Si può dire che abbia imparato a cucinare lì, pelando e friggendo patate in cucina sotto l’attenta supervisione della mia amica Stefania. Infatti, anni dopo, appena sposata, ho provveduto a fare al più presto il maggior numero di figli possibile, perché cucinare per due mi disorientava, mentre sulle quantità industriali ero ferratissima. Tuttora affronto senza tremare orde di ospiti, anche a sorpresa, ma una cenetta speciale a due per il consorte mi mette nella crisi più nera.
Comunque, ormai è siderale la distanza che ci separa: qualcuno di voi lo ricordo quando era piccolo; molti non li conosco, oppure, ahimè, non li riconosco.
Quest’anno la mia figlia più grande fa il suo ultimo campeggio elementari, la mia figlia più piccola fa il suo primo ingresso. E tanto basterebbe per fare un monumento a voi audaci, che mi regalate una settimana no-kids. Potrei descrivervi la gioia incontenibile che mi prende, al pensiero di mettere i piedi su un tavolino per sette giorni, sfamando il marito con una fetta di prosciutto e una birra ogni tanto, senza nessuno sotto i 10 anni che latra, si azzuffa o pone impervi quesiti teologici nel momento meno opportuno. Per questo vi ringrazio subito, è un servizio così grande che rendete a due sistemi nervosi compromessi.
Ma non è questo il punto. In realtà, questa lettera voglio scriverla da 5 anni, con esattezza da quei miei primi 5 minuti come “mamma del campeggio”, quando – posato il sacco a pelo in camerata – un’educatrice ha preso per mano mia figlia seienne e ha detto: «adesso andiamo in cappella a ringraziare Gesù». Vi assicuro che in quel momento io mi sono sentita aiutata, come mai prima, e mi sono permessa di essere felice e di sperare.
Educare i figli, in realtà, è tutta una questione di speranza: speri di fare del tuo meglio, speri di indicargli la meta giusta e la strada migliore per arrivarci; speri che ti ascoltino, speri che capiscano, speri che non si lascino tentare e distrarre. Speri, ma sai che sei tu per primo quello difettoso, e che quello che il mondo offrirà loro sarà troppo spesso merce avariata sotto un’apparenza gustosa. Soprattutto sai che anche loro avranno il dono tremendo della libertà, e starà solo a loro giocarselo.
Ma quella volta, 5 anni fa, per la prima volta, io ho sentito il conforto e la leggerezza di poter dire: “qualcuno mi sta aiutando davvero; quella ragazza sta portando mia figlia da Gesù”. Ho allentato un po’ la presa sul coltello stretto tra i denti e ho pensato: “ok, forse ce la facciamo”.

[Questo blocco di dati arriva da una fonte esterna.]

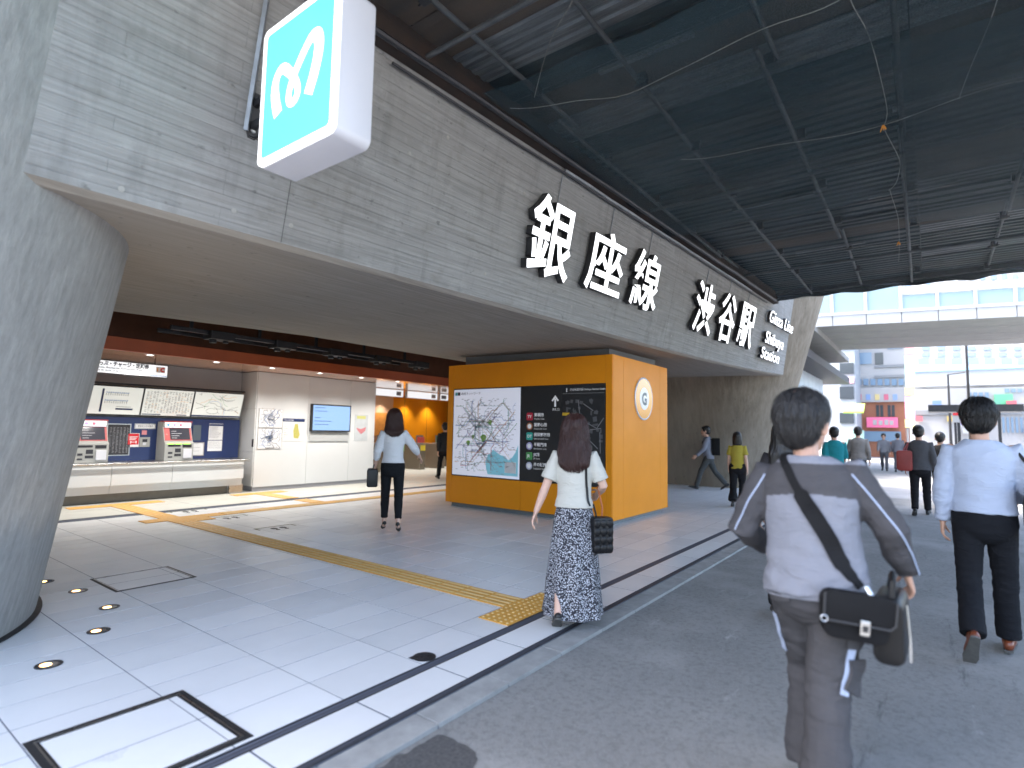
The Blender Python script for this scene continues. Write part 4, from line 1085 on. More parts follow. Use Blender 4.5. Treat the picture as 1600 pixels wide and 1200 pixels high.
for k, (x, c) in enumerate(((13.9, (.7, .55, .05)), (14.5, (.6, .08, .25)), (15.9, (.65, .1, .1)), (17.0, (.05, .3, .12)))):
    t_ = empty("leaflet_rack", (x, 16.5, 0), 0, ["yellow", "crimson", "red", "green"][k] + " leaflet stand against the far orange wall", "stand", "leaflet stands")
    MB().box((0, 0, .003), (.45, .3, .1)).build("base", M_DARKMETAL, parent=t_, bevel=.01); MB().box((.05, .2, .1), (.40, .25, 1.25)).build("back", M_GREYP, parent=t_)
    for q in range(3): MB().box((.07, .1, .35 + .3 * q), (.38, .198, .58 + .3 * q)).build("leaflet", mat("leaflet_%d" % k, c, .5, var=.3, vscale=14), parent=t_)

# ================================================================== floor fittings
tp = empty("tactile_paving", (4.05, 6, 0), 0, "ochre tactile paving path crossing the pale floor to the ticket machines", "tactile paving")
tp.location = (0, 0, 0)
gb = MB(); gb.box((.001, .001, -.001), (.299, .299, .006))
for k in range(4): gb.add(*(lambda c: ([(c - .018, .012, .006), (c + .018, .012, .006), (c + .018, .288, .006), (c - .018, .288, .006), (c - .010, .02, .0115), (c + .010, .02, .0115), (c + .010, .28, .0115), (c - .010, .28, .0115)], [(0, 1, 5, 4), (1, 2, 6, 5), (2, 3, 7, 6), (3, 0, 4, 7), (4, 5, 6, 7)]))(.0375 + .075 * k))
gb.m = [0] * 6 + [1] * (len(gb.f) - 6)
gmesh = gb.mesh("guiding_block"); gmesh.materials.append(M_TACT); gmesh.materials.append(M_TACT_D); gmesh.polygons.foreach_set("material_index", gb.m)
wb = MB(); wb.box((.001, .001, -.001), (.299, .299, .006)); nb = len(wb.f)
for a in range(5):
    for b in range(5): wb.lathe([(.0145, .006), (.008, .0112)], 8, c=(.03 + .06 * a, .03 + .06 * b, 0))
wb.m = [0] * nb + [1] * (len(wb.f) - nb)
wmesh = wb.mesh("warning_block"); wmesh.materials.append(M_TACT); wmesh.materials.append(M_TACT_D); wmesh.polygons.foreach_set("material_index", wb.m)
for k in range(3):
    o = bpy.data.objects.new("warning_block", wmesh); o.location = (3.56 + k * .30, 2.66, .002); link(o, tp)
for k in range(30):
    y = 2.962 + k * .30
    if 9.25 < y < 9.95 or y > 11.7: continue
    if 10.5 < y < 10.75: continue
    o = bpy.data.objects.new("guiding_block", gmesh); o.location = (3.895 + .012 * min(k, 6) / 6, y, .002); link(o, tp)
for (x, y) in [(3.9, 9.262), (3.9, 9.562), (4.2, 9.262), (4.2, 9.562), (3.6, 9.562), (3.907, 9.862), (4.5, 9.562)] + [(3.31 + .3 * k, 11.95) for k in range(5)] + [(6.2 + .3 * k, 11.95) for k in range(4)] + [(6.5, 9.57), (6.8, 9.57)]:
    o = bpy.data.objects.new("warning_block", wmesh); o.location = (x, y, .002); link(o, tp)
for k in range(26):
    x = 4.82 + k * .3 if k < 6 else 5.32 + k * .3
    o = bpy.data.objects.new("guiding_block", gmesh); o.location = (x, 9.868, .002); o.rotation_euler = (0, 0, -math.pi / 2); link(o, tp)
for y in (9.9, 10.2, 10.8, 11.1, 11.4, 11.65):
    o = bpy.data.objects.new("guiding_block", gmesh); o.location = (6.65, y, .0025); link(o, tp)

def hatch(xa, xb, ya, yb, lab, fw_):
    t_ = empty("floor_hatch", (xa, ya, 0), 0, lab, "hatch", "floor hatches")
    w, h = xb - xa, yb - ya
    f_ = MB()
    for (a, b) in (((0, 0), (w, fw_)), ((0, h - fw_), (w, h)), ((0, fw_), (fw_, h - fw_)), ((w - fw_, fw_), (w, h - fw_))): f_.box((a[0], a[1], -.003), (b[0], b[1], .0035))
    f_.build("frame", M_BLACK, parent=t_)
    f_ = MB(); i_ = fw_ * .62
    for (a, b) in (((i_, i_), (w - i_, i_ + .008)), ((i_, h - i_ - .008), (w - i_, h - i_)), ((i_, i_ + .008), (i_ + .008, h - i_ - .008)), ((w - i_ - .008, i_ + .008), (w - i_, h - i_ - .008))): f_.box((a[0], a[1], .003), (b[0], b[1], .0052))
    f_.build("steel_edge", M_STEEL, parent=t_)
    for (a, b) in ((fw_ + .001, fw_ + .001),):
        cv = MB().box((fw_ + .002, fw_ + .002, -.002), (w - fw_ - .002, h - fw_ - .002, .0028)).build("cover_tile", M_TILE3, parent=t_)
    MB().box((fw_ + .003, h * .47, .0029), (w - fw_ - .003, h * .47 + .004, .0034)).build("joint", M_GROUT, parent=t_)
    MB().box((w * .86, fw_ + .003, .0029), (w * .86 + .004, h - fw_ - .003, .0034)).build("joint", M_GROUT, parent=t_)
    return t_
h1 = hatch(.845, 1.548, 2.685, 3.452, "large black framed floor hatch at the bottom left", .052)
MB().add([(.22 + .06 * math.cos(a) * (1 + .4 * math.sin(3 * a)), .33 + .05 * math.sin(a), .0031) for a in np.linspace(0, 6.28, 14)[:-1]], [tuple(range(13))]).build("scuff_mark", mat("scuff", (.58, .58, .6), .5, var=.2, vscale=60, vcol=(.70, .71, .72)), parent=h1)
hatch(2.01, 2.70, 5.875, 6.54, "smaller looking black framed floor hatch beyond the floor lights", .035)
M_UP = mat("uplight_lens", (1, .9, .7), .3, emit=(1, .50, .16), estr=2.0)
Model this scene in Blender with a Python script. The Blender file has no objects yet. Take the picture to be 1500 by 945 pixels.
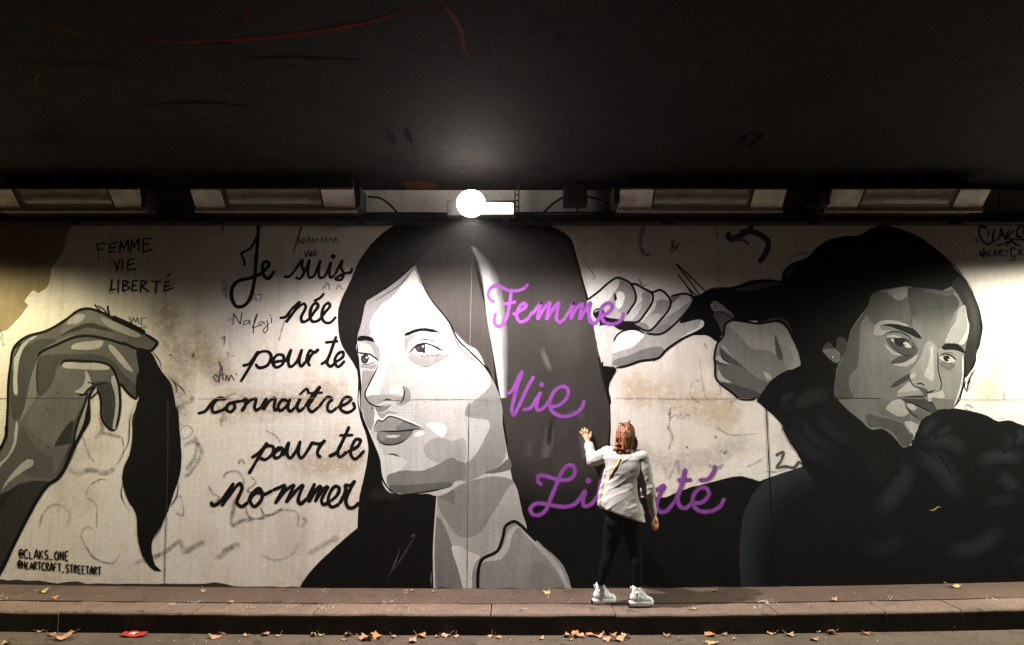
import bpy, bmesh, math, random
from mathutils import Vector, Matrix, noise
from mathutils.geometry import tessellate_polygon
random.seed(7)
S = bpy.context.scene
C = S.collection

# ------------------------------------------------------------------ camera, world, light, exposure
CAM_H, DIST, FPX, PITCH = 1.77, 6.80, 1000.0, math.radians(6.7)
cam_d = bpy.data.cameras.new('camera')
cam = bpy.data.objects.new('camera', cam_d); C.objects.link(cam)
cam.location = (0, -DIST, CAM_H)
cam.rotation_euler = (math.radians(90) + PITCH, 0, 0)
cam_d.sensor_width = 36.0; cam_d.lens = 24.0
cam_d.clip_end = 500; cam_d.clip_start = 0.05
S.camera = cam

world = bpy.data.worlds.new('World'); S.world = world; world.use_nodes = True
wn = world.node_tree; bg = wn.nodes['Background']
sky = wn.nodes.new('ShaderNodeTexSky'); sky.sky_type = 'NISHITA'; sky.sun_disc = False
sky.sun_elevation = math.radians(2); sky.sun_rotation = math.radians(90)
wn.links.new(sky.outputs[0], bg.inputs[0]); bg.inputs[1].default_value = 0.004

S.view_settings.view_transform = 'Standard'; S.view_settings.look = 'None'
S.view_settings.exposure = 0.0; S.view_settings.gamma = 1.0
S.view_settings.use_curve_mapping = False

def tunnel_lamp(name, loc, power, color):
    """a lamp with the wide, low-throwing beam of a tunnel luminaire (batwing spread, cut off above)"""
    l = bpy.data.lights.new(name, 'POINT'); l.energy = power; l.color = color; l.shadow_soft_size = 0.045
    l.use_nodes = True
    nt = l.node_tree; N = nt.nodes; K = nt.links
    em = N['Emission']
    tc = N.new('ShaderNodeTexCoord'); sep = N.new('ShaderNodeSeparateXYZ'); K.new(tc.outputs['Normal'], sep.inputs[0])
    def m(op, a, b=None, c=None):
        n = N.new('ShaderNodeMath'); n.operation = op
        for i, v in enumerate((a, b, c)):
            if v is None: continue
            if isinstance(v, (int, float)): n.inputs[i].default_value = v
            else: K.new(v, n.inputs[i])
        return n.outputs[0]
    def sm(v, lo, hi):
        n = N.new('ShaderNodeMapRange'); n.interpolation_type = 'SMOOTHSTEP'
        K.new(v, n.inputs[0]); n.inputs[1].default_value = lo; n.inputs[2].default_value = hi
        return n.outputs[0]
    dx, dy, dz = sep.outputs
    ady = m('ABSOLUTE', dy); adx = m('ABSOLUTE', dx); down = m('MULTIPLY', dz, -1.0)
    inten = m('DIVIDE', 1.0, m('ADD', m('MULTIPLY', dy, dy), 0.125))
    ratio = m('DIVIDE', down, m('ADD', ady, m('ADD', m('MULTIPLY', adx, 0.10), 0.02)))
    cut = sm(ratio, 0.30, 1.02)
    side = m('SUBTRACT', 1.0, m('MULTIPLY', sm(adx, 0.80, 0.985), 0.96))
    road = sm(dy, -0.55, -0.02)
    road = m('ADD', m('MULTIPLY', road, 0.75), 0.25)
    K.new(m('MULTIPLY', m('MULTIPLY', m('MULTIPLY', inten, cut), road), side), em.inputs['Strength'])
    o = bpy.data.objects.new(name, l); C.objects.link(o); o.location = loc
    return o
L_CENTRE = tunnel_lamp('lamp_light', (-0.37, -0.76, 3.44), 192, (1.0, 0.91, 0.86))
L_LEFT   = tunnel_lamp('lamp_light', (-5.85, -0.76, 3.44), 108, (1.0, 0.89, 0.54))
L_RIGHT  = tunnel_lamp('lamp_light', (5.55, -0.76, 3.44), 205, (1.0, 0.955, 0.76))

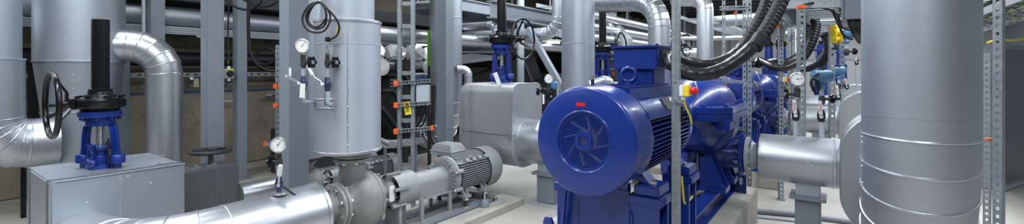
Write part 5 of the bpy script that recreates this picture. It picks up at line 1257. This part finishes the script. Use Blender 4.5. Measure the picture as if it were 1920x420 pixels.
for i in range(3):
    MB().tube(bez([V((-6.75, 5.1 + .6 * i, 1.55)), V((-6.65, 5.3 + .6 * i, 1.50)), V((-6.6, 5.5 + .6 * i, 1.53)), V((-6.7, 5.7 + .6 * i, 1.58))], 6), .018, 8).build('blue_hose', CABLEB, t)
MB().span((-6.87, 4.95, 1.60), (-6.55, 7.2, 1.63)).build('shelf', WHITE, t)
# sloping black chute with a pale hood, right of the spiral pipe
def chute(label, p, q, w, h, m, lab2=None):
    t = thing('sloping_duct', label, 'duct', (min(p.x, q.x), p.y, 0))
    MB().beam(p, q, w, h).build('duct', m, t, bev=.02)
    d = (q - p).normalized()
    for k in (.15, .5, .85):
        c = p + (q - p) * k; MB().beam(c - d * .03, c + d * .03, w + .06, h + .06).build('flange', DARK, t)
    MB().cyl((p.x, p.y, 0), p - UP * h * .3, .05, 16).build('leg', DARK, t); MB().cyl((q.x, q.y, 0), q - UP * h * .3, .05, 16).build('leg', DARK, t)
    MB().beam(p + V((.0, -w * .52, -h * .62)), q + V((.0, -w * .52, -h * .62)), .03, .05).build('edge_rail', LGREY, t)
    return t
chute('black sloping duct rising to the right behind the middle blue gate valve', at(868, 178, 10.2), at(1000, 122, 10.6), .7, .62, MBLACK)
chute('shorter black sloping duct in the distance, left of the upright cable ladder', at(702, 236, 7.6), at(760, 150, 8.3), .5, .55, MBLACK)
c = at(895, 112, 10.0)
t = thing('metal_hood', 'bright sheet metal hood on top of the black sloping duct', 'hood', c)
MB().rings([[c + RGT * x + UP * z + FWD * y for x, z in ((-.42, -.10), (.55, .02), (.50, .08), (-.10, .14), (-.42, .10))] for y in (0, .7)]).build('sheet', CLADS, t)
c = at(905, 98, 12)
t = thing('light_shelf', 'white lit shelf with small parts above the bright metal hood', 'shelf', c)
MB().box(c, (1.4, .5, .05), RGT, FWD).build('board', WHITE, t)
for i in range(6): MB().box(c + RGT * (-.55 + .22 * i) - UP * (.15 + .02 * (i % 3)), (.12, .2, .16), RGT, FWD).build('hanging_module', [DARK, LGREY, BLACK][i % 3], t, bev=.01)
for sg in (-1, 1): MB().beam(c + RGT * sg * .65 - UP * (c.z), c + RGT * sg * .65, .05, .05, (1, 0, 0)).build('leg', DARK, t)
# pipe along the hall at mid height with a pale lagging, small elbow pipes
t = clad_pipe('hall_pipe', 'long aluminium pipe behind the upright cable ladder and the middle gate valve', [(-5.85, 4.2, 2.26), (-5.85, 19, 2.26)], .125,
              bands=[((-5.85, y, 2.26), (0, 1, 0)) for y in (5.2, 6.9, 9.2, 11.5)], m=CLADS)
t = clad_pipe('upper_pipe', 'thin aluminium pipe ending in an elbow just left of the middle valve stem', [at(868, 50, 8.6)] + corner(at(868, 50, 8.6), at(929, 46, 8.2), at(930, 75, 8.2), .13, 5) + [at(930, 72, 8.2)], .065, gores=range(1, 7), m=CLADS)
e = at(868, 132, 7.4)
t = clad_pipe('low_elbow', 'small aluminium elbow pipe just left of the grey valve hood, behind it', [at(858, 130, 7.4)] + corner(at(850, 130, 7.4), at(878, 130, 7.4), at(878, 250, 7.4), .10, 5) + [V((at(878, 250, 7.4).x, at(878, 250, 7.4).y, .03))], .065, gores=range(1, 7), m=CLADS)
c = at(878, 250, 7.4); MB().cyl(V((c.x, c.y, 0)), c + UP * .02, .05, 16).build('support_leg', GREY, t)
# low pipe on the floor behind the ladder
t = clad_pipe('floor_pipe', 'thin bright pipe low above the floor between the vessel and the cable ladder', [at(709, 265, 5.6), at(722, 270, 5.7), at(738, 270, 6.0), at(790, 264, 7.2)], .055, m=CLADS)
for k in (at(722, 270, 5.7), at(780, 265, 7.0)): MB().cyl(V((k.x, k.y, 0)), k, .02, 10).build('support_leg', GREY, t)
# suction pipe of the second pump joining the low grey box
t = clad_pipe('floor_pipe', 'shaded aluminium pipe low on the floor, leaving the low grey box toward the broad column', [(LR.x - .22, LR.y, .27), (LR.x - .22, 3.9, .27)], .13, m=CLADS)
MB().span((LR.x - .27, 3.0, 0), (LR.x - .17, 3.1, .15)).build('saddle_foot', GREY, t)

# walkway with grating above the engine, its beams and hangers
t = thing('walkway', 'dark steel walkway with grating high above the black machines in the middle', 'walkway', (-6.0, 6.0, 2.78))
for x in (-6.75, -5.62): 
    s = MB(); s.span((x - .04, 6.0, 2.78), (x + .04, 22, 2.80)); s.span((x - .04, 6.0, 2.98), (x + .04, 22, 3.0)); s.span((x - .008, 6.0, 2.80), (x + .008, 22, 2.98)); s.build('stringer', GREY, t)
for i in range(22): MB().span((-6.74, 6.1 + .72 * i, 2.86), (-5.63, 6.14 + .72 * i, 2.96)).build('cross_bearer', GREY, t)
s = MB()
for i in range(24): s.span((-6.72 + i * .047, 6.0, 2.965), (-6.715 + i * .047, 22, 2.995))
o = s.build('grating', ZINC, t)
for y in (6.2, 9.4, 13.4, 17.4, 21.4):
    for x in (-6.75, -5.62): MB().cyl((x, y, 3.0), (x, y, 4.42), .02, 10).build('hanger_rod', ZINC, t)
# overhead girders, trays and ducts
t = thing('overhead_girder', 'grey girder slanting overhead above the rounded grey hood', 'girder', (-4.9, 8, 3.0))
s = MB(); s.span((-5.0, 6.2, 2.60), (-4.84, 20, 2.62)); s.span((-5.0, 6.2, 2.88), (-4.84, 20, 2.90)); s.span((-4.925, 6.2, 2.62), (-4.915, 20, 2.88)); s.build('web', GREY, t)
for y in (6.4, 9.5, 12.5, 15.5, 18.5): MB().span((-4.94, y, 2.9), (-4.9, y + .04, 4.42)).build('hanger', GREY, t)
tray('long perforated tray high behind the middle gate valve stem', -4.80, -4.42, 7.5, 20, 2.95, 40)
tray('perforated tray high between the thick riser and the gored elbow', -2.6, -2.1, 9.5, 22, 2.75, 40)
# diagonal brace, post and lamp behind the hood
p0 = at(976, 130, 9.6); p0.z = 0
t = thing('round_post', 'round grey post behind the middle handwheel', 'post', p0); MB().cyl(p0 + UP * .02, p0 + UP * 4.42, .078, 32).build('post', LGREY, t); MB().box(p0 + UP * .01, (.26, .26, .02)).build('base_plate', GREY, t)
a, b = at(1000, 70, 8.0), at(1058, 172, 7.6)
t = thing('diagonal_brace', 'grey diagonal steel brace between the round post and the thick riser', 'brace', b)
dd = (b - a).normalized(); MB().beam(a - dd * .2, b + dd * .9, .10, .09).build('angle', GREY, t, bev=.004); MB().beam(a - dd * .2 + FWD * .06, b + dd * .9 + FWD * .06, .02, .14).build('flange', GREY, t)
def tube_lamp(label, a, b, w=.07):
    t = thing('tube_lamp', label, 'lamp', (a + b) / 2); d = (b - a).normalized()
    MB().beam(a + UP * .05, b + UP * .05, w * 1.6, .05).build('housing', WHITE, t, bev=.006)
    MB().beam(a + d * .03, b - d * .03, w, .04).build('diffuser', TUBE, t, bev=.006)
    for q in (a + d * .1, b - d * .1): MB().cyl(q + UP * .07, V((q.x, q.y, max(q.z + .3, 2.2))), .008, 8).build('hanger', ZINC, t)
tube_lamp('lit tube lamp seen through the middle handwheel, beside the diagonal brace', at(1006, 79, 11.5), at(1050, 80, 11.0))
tube_lamp('lit tube lamp behind the upright cable ladder', at(782, 82, 9.2), at(800, 84, 9.4), .12)
tube_lamp('lit tube lamp at the far end, above the third motor', V((-1.2, 17, 3.2)), V((.2, 17, 3.2)))
# small black cabinets and racks behind the hood
for i, (px, d, w, h) in enumerate(((1000, 12.5, .5, 1.5), (1030, 12.0, .6, 1.6), (955, 12.8, .6, 1.35))):
    c = at(px, 130, d); c.z = 0
    t = thing('control_rack', ['dark rack', 'black control cabinet', 'low dark rack'][i] + ' in the dim background ' + ['just right of the middle gate valve', 'seen under the diagonal brace', 'behind the middle gate valve yoke'][i], 'rack', c)
    MB().span(c + V((-w / 2, -.3, 0)), c + V((w / 2, .3, h))).build('body', DARK, t, bev=.01)
    for k in range(4): MB().span(c + V((w / 2 - .01, -.25, .2 + .3 * k)), c + V((w / 2 + .02, .25, .4 + .3 * k))).build('module', [MBLACK, GREY, LGREY, MBLACK][k], t)
c = at(1028, 170, 14.5)
t = thing('steel_table', 'low grey table behind the small dial gauge', 'table', (c.x, c.y, 0))
MB().box((c.x, c.y, 1.18), (1.6, 1.0, .05), (1, 0, 0)).build('top', GREY, t)
for i in (-.7, .7):
    for j in (-.4, .4): MB().span((c.x + i - .03, c.y + j - .03, 0), (c.x + i + .03, c.y + j + .03, 1.155)).build('leg', DARK, t)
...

Devo dirvi grazie, quindi, da 5 anni a questa parte, e sono stati 5 anni tutti così, come quei primi 5 minuti. A chi di voi è al tremillesimo campeggio, a chi è al primo: grazie! E soprattutto: andate avanti!
Forse, come era per me ai tempi, gli educatori vengono al campeggio per stare con gli amici, oppure per trovare una fidanzata. Forse vi dileguate quando è il turno di lavare i bagni. Forse l’ultimo giorno maledite la stanchezza che vi ha ridotto a uno stato larvale e dite: “mai più” .
Forse non vi rendete veramente conto del dono che siete. Ma siete indispensabili. State mostrando ai nostri figli che intorno alla loro famiglia, che va faticosamente controvento in un mondo sempre più contrario a ciò che è Vero, Buono e Bello, non c’è il deserto, ma una grande carovana che va nella stessa direzione.
Sono sicura che, così, i ragazzi non vorranno tornare più indietro, invertire la marcia; se non, forse, per poco, ma poi qualcuno se li riprenderà “a cammello”, e avanti.